By Senad Karaahmetovic
Last week, when the S&P 500 rallied 1.9%, Bank of America's (NYSE:BAC) clients were net buyers of U.S. equities (roughly $700 million) for the first time in four weeks.
The data shows that investors were selling ETFs but buying single stocks for the second straight week. Retail clients were the only sellers as both institutional traders and hedge funds were buying stocks.
"[This] trend we have also observed YTD (and so far, in no other year in our post-GFC data history). We continue to see this as a good backdrop for active>passive," the BofA strategists wrote in a client note.
They also noted that corporate buybacks decelerated last week.

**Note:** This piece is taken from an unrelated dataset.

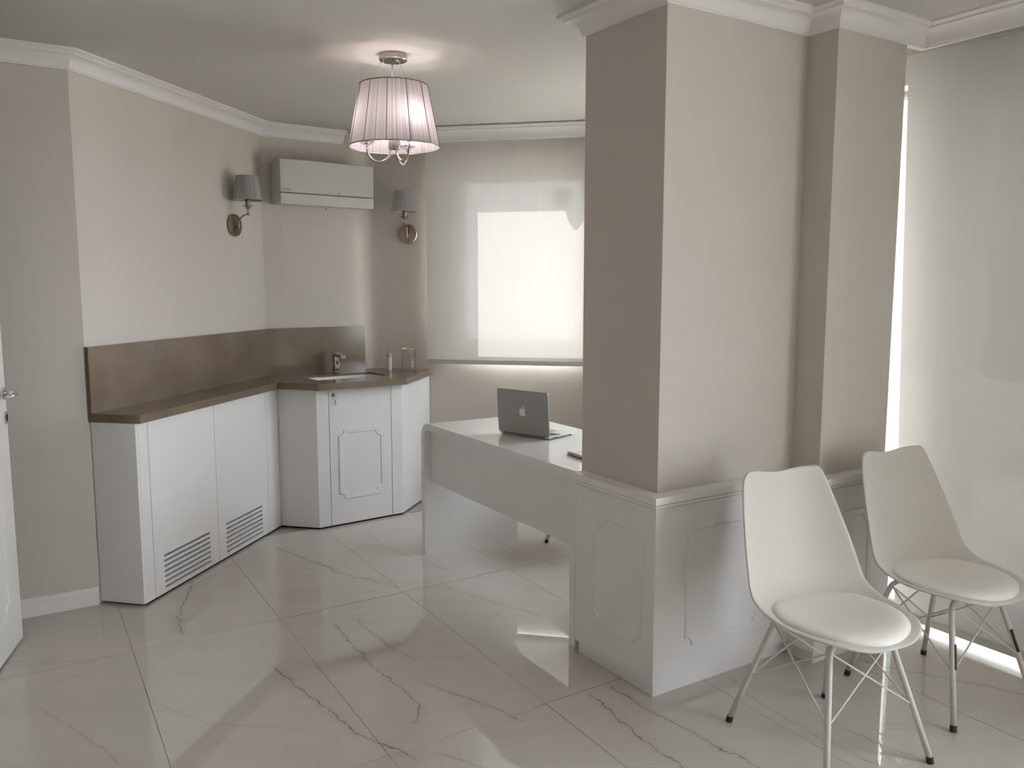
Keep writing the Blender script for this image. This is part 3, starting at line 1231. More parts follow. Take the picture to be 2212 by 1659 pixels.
SP = [c0, c1, c2, c3]
bm = B_()
fbox_m(bm, SP, 0, -0.018, 0, 0.012, 0.871)
obj("side_panel", bm, 'lacquer', sk)
bm = B_()
fbox_m(bm, SP, 2, -0.018, 0, 0.012, 0.871)
obj("side_panel", bm, 'lacquer', sk)
bm = B_()
prism(bm, [c1, AC.xy(0.1585, FO), AC.xy(0.1585, FO - 0.018), offset_path(SP, -0.018)[1]], 0.012, 0.871)
obj("filler_panel", bm, 'lacquer', sk)
bm = B_()
prism(bm, [AC.xy(0.5905, FO), c2, offset_path(SP, -0.018)[2], AC.xy(0.5905, FO - 0.018)], 0.012, 0.871)
obj("filler_panel", bm, 'lacquer', sk)
bm = B_()
fbox(bm, AC, 0.1625, 0.5868, FO - 0.018, FO, 0.012, 0.869, 0.001)
dr = obj("door", bm, 'lacquer', sk)
moulding(AC, FO + 0.0002, 0.218, 0.536, 0.168, 0.610, "moulding", 'lacquer', dr)
bm = B_()
m4 = AC.mat(0.193, FO, 0.832) @ Matrix.Rotation(R(90), 4, 'X')
lathe(bm, (0, 0, 0), [(0, 0.009), (0.007, 0.009), (0.0105, 0.006), (0.0115, 0.0), (0, 0)], 20, m4)
lk = obj("lock", bm, 'brass', dr, smooth=True)
bm = B_()
tube(bm, [AC.pt(0.195, FO + 0.011, 0.829), AC.pt(0.195, FO + 0.013, 0.822)], 0.0015, 8)
ringp = [AC.pt(0.197 + 0.010 * math.cos(a), FO + 0.013, 0.812 + 0.011 * math.sin(a)) for a in [2 * PI * i / 16 for i in range(17)]]
tube(bm, ringp, 0.0011, 6)
fbox(bm, AC, 0.1965, 0.2015, FO + 0.012, FO + 0.0145, 0.772, 0.800)
fbox(bm, AC, 0.1995, 0.2045, FO + 0.012, FO + 0.0145, 0.772, 0.778)
obj("key", bm, 'brass', lk)
# carcass so the gaps read dark
bm = B_()
ip = offset_path(SP, -0.0195)
prism(bm, [ip[0], ip[1], ip[2], (-0.615, 5.80), (-0.98, 5.87), (-1.13, 5.70), (-1.56, 5.385)], 0.014, 0.70)
obj("carcass", bm, 'black', sk)
bm = B_()
ip = offset_path(SP, -0.006)
prism(bm, [ip[0], ip[1], ip[2], (-0.60, 5.81), (-0.98, 5.86), (-1.13, 5.69), (-1.55, 5.38)], 0.0, 0.0115)
obj("plinth", bm, 'black', sk)

# ------------------------------------------------------------------ countertop with sink cut-out, slot panel, backsplash
ZT, ZB = 0.912, 0.872
ZS = 0.898
top = thing("countertop", (-1.4, 5.0, ZB), "taupe brown stone countertop with matching backsplash along the left wall", "countertop")
outer = [LW.xy(-0.004, 0.0012), (-1.695, 3.729), LW.xy(1.304, 0.258), (-1.160, 4.919), (-0.672, 5.242), (-0.563, 5.8275), (-0.95, 5.8818), (-0.985, 5.886), (-1.014, 5.881),
         (-1.037, 5.864), (-1.052, 5.844), (-1.064, 5.816), (-1.080, 5.788), (-1.102, 5.763), (-1.141, 5.7335), (B[0] + 0.0006, B[1] - 0.0016)]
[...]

"Due to a strong start in Jan., corp. client buybacks YTD as a % of S&P 500 mkt. cap (0.047%) are tracking just below '22 records at this time (0.049%). But buybacks have been below typical seasonal trends for the last five weeks and new buyback announcements have been sparse," the strategists added.
BofA's clients were mostly buying Tech and Financial stocks while Health Care & Industrials saw the biggest outflows, where Industrials has the longest recent selling streak (seven weeks).
"Longest recent buying streak: Materials (last six weeks). And while so far this week the sector has underperformed following China's below-consensus GDP target, we see other reasons beyond China reopening to like the sector and believe inflows could continue (fund positioning still underweight)."